» **Your instructions**:
Every line must be returned precisely as it is written.

================================

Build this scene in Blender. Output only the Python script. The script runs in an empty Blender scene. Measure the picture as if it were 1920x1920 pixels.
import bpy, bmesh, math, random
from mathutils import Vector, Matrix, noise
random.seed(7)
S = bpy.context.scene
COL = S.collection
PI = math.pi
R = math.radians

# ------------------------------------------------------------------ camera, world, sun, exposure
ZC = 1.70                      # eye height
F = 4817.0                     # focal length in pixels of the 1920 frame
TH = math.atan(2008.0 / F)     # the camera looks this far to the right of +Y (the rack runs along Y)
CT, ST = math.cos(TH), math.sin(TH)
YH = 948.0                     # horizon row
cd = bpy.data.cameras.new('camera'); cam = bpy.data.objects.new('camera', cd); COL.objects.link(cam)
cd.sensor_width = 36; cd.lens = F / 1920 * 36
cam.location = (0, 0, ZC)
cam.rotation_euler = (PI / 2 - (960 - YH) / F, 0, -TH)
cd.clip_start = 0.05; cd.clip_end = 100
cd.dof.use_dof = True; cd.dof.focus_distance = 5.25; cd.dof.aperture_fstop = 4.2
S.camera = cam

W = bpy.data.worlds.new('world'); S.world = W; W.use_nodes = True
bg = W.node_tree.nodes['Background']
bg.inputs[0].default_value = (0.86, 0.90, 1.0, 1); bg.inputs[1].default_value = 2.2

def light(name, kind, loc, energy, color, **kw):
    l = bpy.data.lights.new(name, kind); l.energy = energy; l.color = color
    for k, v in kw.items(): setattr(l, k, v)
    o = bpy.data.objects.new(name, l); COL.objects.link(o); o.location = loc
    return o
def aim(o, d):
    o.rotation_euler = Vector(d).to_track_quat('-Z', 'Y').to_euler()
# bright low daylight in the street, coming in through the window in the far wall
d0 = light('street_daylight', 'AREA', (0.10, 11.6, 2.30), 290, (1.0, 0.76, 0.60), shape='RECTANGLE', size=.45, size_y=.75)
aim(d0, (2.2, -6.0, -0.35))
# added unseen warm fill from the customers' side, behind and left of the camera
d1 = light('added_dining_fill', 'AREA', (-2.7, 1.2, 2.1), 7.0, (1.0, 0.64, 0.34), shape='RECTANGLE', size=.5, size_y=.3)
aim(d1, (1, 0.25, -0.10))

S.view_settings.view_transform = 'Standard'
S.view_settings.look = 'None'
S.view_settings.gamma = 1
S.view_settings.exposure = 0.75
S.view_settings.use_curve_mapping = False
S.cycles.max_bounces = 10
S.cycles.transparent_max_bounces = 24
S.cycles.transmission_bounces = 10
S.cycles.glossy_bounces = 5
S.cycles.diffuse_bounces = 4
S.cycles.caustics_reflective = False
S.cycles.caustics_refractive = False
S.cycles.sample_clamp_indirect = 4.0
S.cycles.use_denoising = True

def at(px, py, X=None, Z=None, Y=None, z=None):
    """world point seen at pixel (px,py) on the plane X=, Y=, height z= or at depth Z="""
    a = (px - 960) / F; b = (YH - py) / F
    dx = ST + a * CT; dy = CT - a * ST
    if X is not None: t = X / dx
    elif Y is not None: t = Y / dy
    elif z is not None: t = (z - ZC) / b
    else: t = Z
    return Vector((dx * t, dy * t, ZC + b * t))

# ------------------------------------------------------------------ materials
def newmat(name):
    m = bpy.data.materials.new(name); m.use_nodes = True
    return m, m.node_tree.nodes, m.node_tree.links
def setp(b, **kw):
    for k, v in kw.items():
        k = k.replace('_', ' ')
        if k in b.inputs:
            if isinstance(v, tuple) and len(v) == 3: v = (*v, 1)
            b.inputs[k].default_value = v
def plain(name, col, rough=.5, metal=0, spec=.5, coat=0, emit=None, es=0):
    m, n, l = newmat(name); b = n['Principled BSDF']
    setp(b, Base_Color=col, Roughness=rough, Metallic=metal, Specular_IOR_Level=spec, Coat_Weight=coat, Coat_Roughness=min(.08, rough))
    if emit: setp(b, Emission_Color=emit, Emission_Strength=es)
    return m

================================

» **Completed task**:
Build this scene in Blender. Output only the Python script. The script runs in an empty Blender scene. Measure the picture as if it were 1920x1920 pixels.
import bpy, bmesh, math, random
from mathutils import Vector, Matrix, noise
random.seed(7)
S = bpy.context.scene
COL = S.collection
PI = math.pi
R = math.radians

# ------------------------------------------------------------------ camera, world, sun, exposure
ZC = 1.70                      # eye height
F = 4817.0                     # focal length in pixels of the 1920 frame
TH = math.atan(2008.0 / F)     # the camera looks this far to the right of +Y (the rack runs along Y)
CT, ST = math.cos(TH), math.sin(TH)
YH = 948.0                     # horizon row
cd = bpy.data.cameras.new('camera'); cam = bpy.data.objects.new('camera', cd); COL.objects.link(cam)
cd.sensor_width = 36; cd.lens = F / 1920 * 36
cam.location = (0, 0, ZC)
cam.rotation_euler = (PI / 2 - (960 - YH) / F, 0, -TH)
cd.clip_start = 0.05; cd.clip_end = 100
cd.dof.use_dof = True; cd.dof.focus_distance = 5.25; cd.dof.aperture_fstop = 4.2
S.camera = cam

W = bpy.data.worlds.new('world'); S.world = W; W.use_nodes = True
bg = W.node_tree.nodes['Background']
bg.inputs[0].default_value = (0.86, 0.90, 1.0, 1); bg.inputs[1].default_value = 2.2

def light(name, kind, loc, energy, color, **kw):
    l = bpy.data.lights.new(name, kind); l.energy = energy; l.color = color
    for k, v in kw.items(): setattr(l, k, v)
    o = bpy.data.objects.new(name, l); COL.objects.link(o); o.location = loc
    return o
def aim(o, d):
    o.rotation_euler = Vector(d).to_track_quat('-Z', 'Y').to_euler()
# bright low daylight in the street, coming in through the window in the far wall
d0 = light('street_daylight', 'AREA', (0.10, 11.6, 2.30), 290, (1.0, 0.76, 0.60), shape='RECTANGLE', size=.45, size_y=.75)
aim(d0, (2.2, -6.0, -0.35))
# added unseen warm fill from the customers' side, behind and left of the camera
d1 = light('added_dining_fill', 'AREA', (-2.7, 1.2, 2.1), 7.0, (1.0, 0.64, 0.34), shape='RECTANGLE', size=.5, size_y=.3)
aim(d1, (1, 0.25, -0.10))

S.view_settings.view_transform = 'Standard'
S.view_settings.look = 'None'
S.view_settings.gamma = 1
S.view_settings.exposure = 0.75
S.view_settings.use_curve_mapping = False
S.cycles.max_bounces = 10
S.cycles.transparent_max_bounces = 24
S.cycles.transmission_bounces = 10
S.cycles.glossy_bounces = 5
S.cycles.diffuse_bounces = 4
S.cycles.caustics_reflective = False
S.cycles.caustics_refractive = False
S.cycles.sample_clamp_indirect = 4.0
S.cycles.use_denoising = True

def at(px, py, X=None, Z=None, Y=None, z=None):
    """world point seen at pixel (px,py) on the plane X=, Y=, height z= or at depth Z="""
    a = (px - 960) / F; b = (YH - py) / F
    dx = ST + a * CT; dy = CT - a * ST
    if X is not None: t = X / dx
    elif Y is not None: t = Y / dy
    elif z is not None: t = (z - ZC) / b
    else: t = Z
    return Vector((dx * t, dy * t, ZC + b * t))

# ------------------------------------------------------------------ materials
def newmat(name):
    m = bpy.data.materials.new(name); m.use_nodes = True
    return m, m.node_tree.nodes, m.node_tree.links
def setp(b, **kw):
    for k, v in kw.items():
        k = k.replace('_', ' ')
        if k in b.inputs:
            if isinstance(v, tuple) and len(v) == 3: v = (*v, 1)
            b.inputs[k].default_value = v
def plain(name, col, rough=.5, metal=0, spec=.5, coat=0, emit=None, es=0):
    m, n, l = newmat(name); b = n['Principled BSDF']
    setp(b, Base_Color=col, Roughness=rough, Metallic=metal, Specular_IOR_Level=spec, Coat_Weight=coat, Coat_Roughness=min(.08, rough))
    if emit: setp(b, Emission_Color=emit, Emission_Strength=es)
    return m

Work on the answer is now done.